Thursday, January 07, 2010

Re-opening windows

Last month, Metaplace.com, the site that drew me away from the MMORF project, announced their closure. Not of the whole company, mind, but of the portion in which I was an alpha/beta tester for the last two years. I won't get into my thoughts about that here, as I've written some of them elsewhere. Instead, I'll say a bit about what that means for my free time, as spare as it is...

I'm currently planning on reviving the MMORF project. The whole point of MMORF still stands -- to see if I can write an engine that could run an MMO. But more generally, a generic engine that can be used to implement any genre, and style -- the only common thread would be users connecting to a virtual world and interacting with it and others.

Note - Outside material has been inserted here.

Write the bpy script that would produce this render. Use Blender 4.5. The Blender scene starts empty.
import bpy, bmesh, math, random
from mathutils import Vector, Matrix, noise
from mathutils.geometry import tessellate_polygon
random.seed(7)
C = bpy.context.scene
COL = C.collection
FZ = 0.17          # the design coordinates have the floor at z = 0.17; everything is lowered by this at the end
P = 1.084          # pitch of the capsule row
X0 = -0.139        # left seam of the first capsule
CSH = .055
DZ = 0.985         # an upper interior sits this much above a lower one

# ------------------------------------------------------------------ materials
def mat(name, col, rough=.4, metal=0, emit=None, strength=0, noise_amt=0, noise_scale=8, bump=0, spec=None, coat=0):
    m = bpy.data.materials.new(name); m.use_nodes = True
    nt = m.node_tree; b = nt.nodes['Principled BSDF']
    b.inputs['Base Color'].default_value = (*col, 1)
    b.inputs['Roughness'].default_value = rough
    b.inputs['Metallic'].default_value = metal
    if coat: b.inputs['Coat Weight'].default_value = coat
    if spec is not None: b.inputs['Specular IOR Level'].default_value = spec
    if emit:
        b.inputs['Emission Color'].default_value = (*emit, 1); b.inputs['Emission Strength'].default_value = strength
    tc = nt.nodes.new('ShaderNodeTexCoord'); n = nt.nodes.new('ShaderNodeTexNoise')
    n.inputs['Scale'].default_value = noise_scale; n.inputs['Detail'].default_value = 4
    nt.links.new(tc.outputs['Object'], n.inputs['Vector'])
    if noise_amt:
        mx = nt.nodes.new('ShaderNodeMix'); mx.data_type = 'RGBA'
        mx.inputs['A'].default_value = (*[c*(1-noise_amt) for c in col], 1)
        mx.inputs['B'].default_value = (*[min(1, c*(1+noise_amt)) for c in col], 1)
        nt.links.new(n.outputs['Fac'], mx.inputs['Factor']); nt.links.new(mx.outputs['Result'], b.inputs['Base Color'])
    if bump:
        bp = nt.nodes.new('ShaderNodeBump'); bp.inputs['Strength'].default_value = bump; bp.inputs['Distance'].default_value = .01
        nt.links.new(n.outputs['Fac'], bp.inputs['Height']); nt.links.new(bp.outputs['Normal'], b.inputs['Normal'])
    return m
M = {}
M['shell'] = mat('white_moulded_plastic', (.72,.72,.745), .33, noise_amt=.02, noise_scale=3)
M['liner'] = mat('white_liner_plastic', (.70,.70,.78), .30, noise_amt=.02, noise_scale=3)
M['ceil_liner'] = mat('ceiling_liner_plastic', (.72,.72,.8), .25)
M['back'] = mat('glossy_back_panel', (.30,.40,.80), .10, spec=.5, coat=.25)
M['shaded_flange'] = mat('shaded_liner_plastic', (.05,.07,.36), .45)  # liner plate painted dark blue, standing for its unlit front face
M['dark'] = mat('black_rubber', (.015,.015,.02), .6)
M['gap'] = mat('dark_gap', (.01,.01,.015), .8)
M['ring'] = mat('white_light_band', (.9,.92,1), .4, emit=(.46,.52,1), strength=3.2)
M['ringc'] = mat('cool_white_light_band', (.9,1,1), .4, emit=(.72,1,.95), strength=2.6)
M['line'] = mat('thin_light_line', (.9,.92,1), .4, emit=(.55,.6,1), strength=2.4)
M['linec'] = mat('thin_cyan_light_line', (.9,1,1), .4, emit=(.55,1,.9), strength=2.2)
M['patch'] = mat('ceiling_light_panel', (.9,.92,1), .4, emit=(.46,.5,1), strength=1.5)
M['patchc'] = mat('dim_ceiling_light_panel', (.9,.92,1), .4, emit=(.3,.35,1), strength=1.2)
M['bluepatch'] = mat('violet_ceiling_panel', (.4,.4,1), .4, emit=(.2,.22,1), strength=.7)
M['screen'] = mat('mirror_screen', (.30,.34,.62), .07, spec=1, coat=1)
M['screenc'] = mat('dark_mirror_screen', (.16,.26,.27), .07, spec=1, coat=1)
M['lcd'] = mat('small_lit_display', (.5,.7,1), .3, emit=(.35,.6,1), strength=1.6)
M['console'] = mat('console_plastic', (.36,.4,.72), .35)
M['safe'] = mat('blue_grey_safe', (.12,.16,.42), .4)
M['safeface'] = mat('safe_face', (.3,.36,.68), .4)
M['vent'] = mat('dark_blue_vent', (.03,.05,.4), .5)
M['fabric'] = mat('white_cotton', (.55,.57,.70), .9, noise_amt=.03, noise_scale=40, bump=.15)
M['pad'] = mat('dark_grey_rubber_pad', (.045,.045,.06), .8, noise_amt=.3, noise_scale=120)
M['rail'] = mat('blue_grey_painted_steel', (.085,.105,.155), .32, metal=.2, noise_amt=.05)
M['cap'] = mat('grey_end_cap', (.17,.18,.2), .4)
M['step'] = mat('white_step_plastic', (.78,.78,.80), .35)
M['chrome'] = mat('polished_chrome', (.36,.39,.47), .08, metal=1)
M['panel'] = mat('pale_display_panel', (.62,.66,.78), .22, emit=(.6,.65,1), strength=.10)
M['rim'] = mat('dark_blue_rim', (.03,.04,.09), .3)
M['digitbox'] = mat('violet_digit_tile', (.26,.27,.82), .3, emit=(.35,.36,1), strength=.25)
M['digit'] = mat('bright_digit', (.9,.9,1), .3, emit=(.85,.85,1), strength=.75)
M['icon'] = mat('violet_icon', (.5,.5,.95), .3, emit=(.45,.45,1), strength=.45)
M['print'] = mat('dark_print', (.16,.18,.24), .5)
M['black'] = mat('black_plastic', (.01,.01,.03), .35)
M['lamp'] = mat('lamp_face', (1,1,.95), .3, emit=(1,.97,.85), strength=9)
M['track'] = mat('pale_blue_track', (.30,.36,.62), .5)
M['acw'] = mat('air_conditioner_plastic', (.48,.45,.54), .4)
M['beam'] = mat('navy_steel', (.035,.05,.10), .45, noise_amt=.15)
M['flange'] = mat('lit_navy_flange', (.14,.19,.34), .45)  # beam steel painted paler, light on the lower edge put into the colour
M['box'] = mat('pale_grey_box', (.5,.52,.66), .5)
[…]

This is what Metaplace provided, in a sense; they wrote the backend which MMORF strives to be, with a full interface for others to create their own worlds. This isn't what MMORF was going for, exactly, but it was enough to distract me for two years, to get a feel for the kind of flexibility that would be needed in an engine to support any kind of game someone could come up with. It gave insight into the kinds of APIs that were needed, the protocols a working system might use, and the scripting that would be needed.

Now that I'm thinking back to the MMORF project, the direction has changed; no longer am I looking to be the content developer, but the backend developer. As previous posts here started discuss, the various pieces that one needs to make, basically, a Metaplace-like system, sans the UGC portion. It was never my intent with MMORF to provide easy-to-use tools for the average joe to make their own world; I had always pictured it as something a more advanced designer/programmer would use to create their world, offline and behind the scenes, instead of right there in the same client as one uses to connect and play.

I'm going to go back and read all of my previous posts, now, to see where my thinking was going and where it left off. Let's see where this project takes me now!